I saw a red pimple and a green pimple holding hands.
I guess oppozits attract
BECOMING IRISH
Seven-year-old Mohammad entered his classroom in Dublin on the first day of school.. "What's your name?", asked the teacher. "Mohammad," he replied. "You're in Ireland now," replied the teacher, "so from now on you will be known as Mick." Mohammad returned home after school. "How was your day, Mohammad?" his mother asked. "My name is not Mohammad. I'm in Ireland and now my name is Mick." "Are you ashamed of your name?" his mother asked. "Are you trying to dishonor your parents, your heritage, your religion? Shame on you!" And his mother beat the shit out of him. Then she called his father, who beat the shit out of him again. The next day Mohammad returned to school. The teacher saw all his fresh bruises. "What happened to you, Mick?" she asked. "Well, shortly after becoming an Irishman, I was attacked by two fucking Muslims
What do you get when you cross Willy Wonka with stolen fizzy lifting drinks?
You get NOTHING! YOU LOSE! GOOD DAY, SIR!
I can’t believe someone stole my limbo pole the other day…
I mean, how low can you go?
An idiot has a mirror in his closet.
He wakes up one night and opens the closet and he sees himself. Scared, he quickly calls the cops “Police! There’s a burglar in my closet, come quickly!” A police man arrives at the idiots house and opens the closet and finds the mirror.
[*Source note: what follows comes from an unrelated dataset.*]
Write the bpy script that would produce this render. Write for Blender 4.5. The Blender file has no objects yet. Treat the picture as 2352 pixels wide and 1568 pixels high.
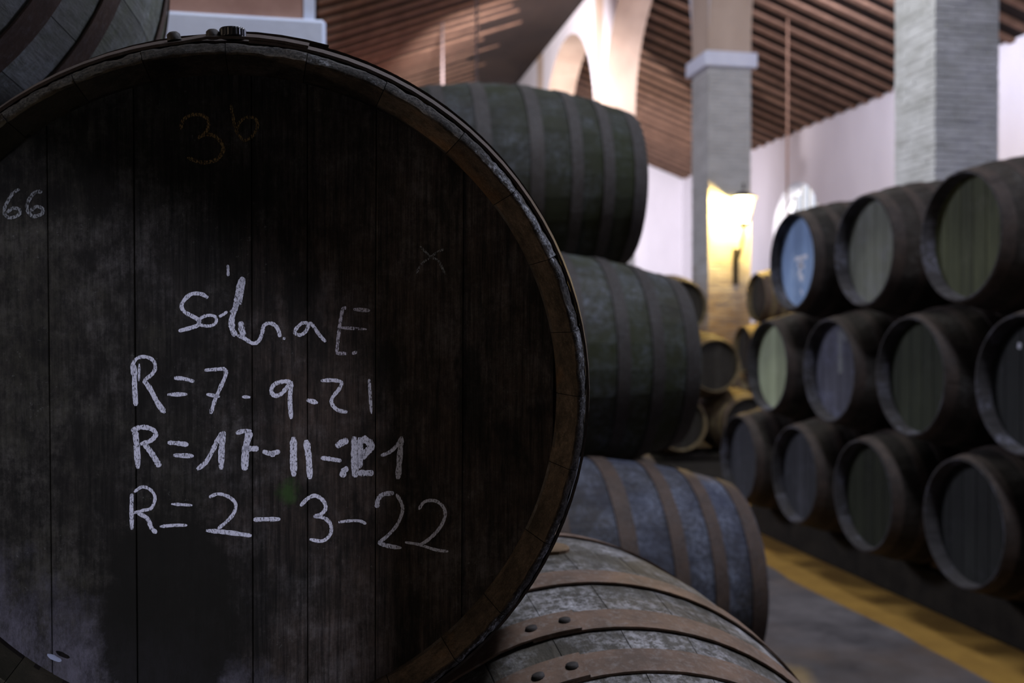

He takes a step back and slaps the idiot as hard as he can. “Why did you call me when you already had a policeman inside?!”
My girlfriend threatened to leave me if I didn’t stop pointing out random exits and entrances
I said: "There's the door"
I know loads of jokes about cash machines
I just can't think of one atm
I always carry a pebble with me to throw at people who sing Christmas songs in October.
I call it my jingle bell rock.
My wife is threatening to leave me because of my obsession with acting like a news anchor.
More on this after the break.
Leather armor is the best for sneaking
Its literally made of hide.
A radio station was running a competition – words that weren’t in the dictionary yet could still be used in a sentence that would make logical sense. The prize was a trip to Bali.
DJ: “96 FM here, what’s your name?” Caller: “Hi, my name’s Dave.” DJ: “Dave, what’s your word?” Caller: “Goan… spelt G-O-A-N pronounced ‘go-an’.” DJ: “You are correct, Dave, ‘goan’ is not in the dictionary. Now, for a trip to Bali: What sentence can you use that word in that would make sense?” Caller: “Goan fuck yourself!” The DJ cut the caller off and took other calls, all unsuccessful until: DJ: “96 FM, what’s your name?” Caller: “Hi, me name’s Jeff.” DJ: “Jeff, what’s your word?” Caller: “Smee, spelt S-M-E-E, pronounced ‘smee’.” DJ: “You are correct, Jeff, ‘smee’ is not in the dictionary. Now, for a trip to Bali: What sentence can you use that word in that would make sense?” Caller: “Smee again! Goan fuck yourself!”
What’s the difference between yogurt and America?
If you leave yogurt alone for 200 years it develops a culture
I told the wife I could make a car out of spaghetti
You should have seen her face when I drove pasta
What do I do when my ice house falls apart?
Igloo it back together again.
What do you call a Dog with no legs?
Why bother? They won't come anyways.
Why is Peter Pan always flying?
He neverlands.
What do you call a horse who doesn’t listen to its’ rider?
A neigh-sayer. 😛
My dad just got a tattoo of a Thermos on his palm…
Now whenever someone tries to shake his hand he says "Don't you dare touch my thermos tat!"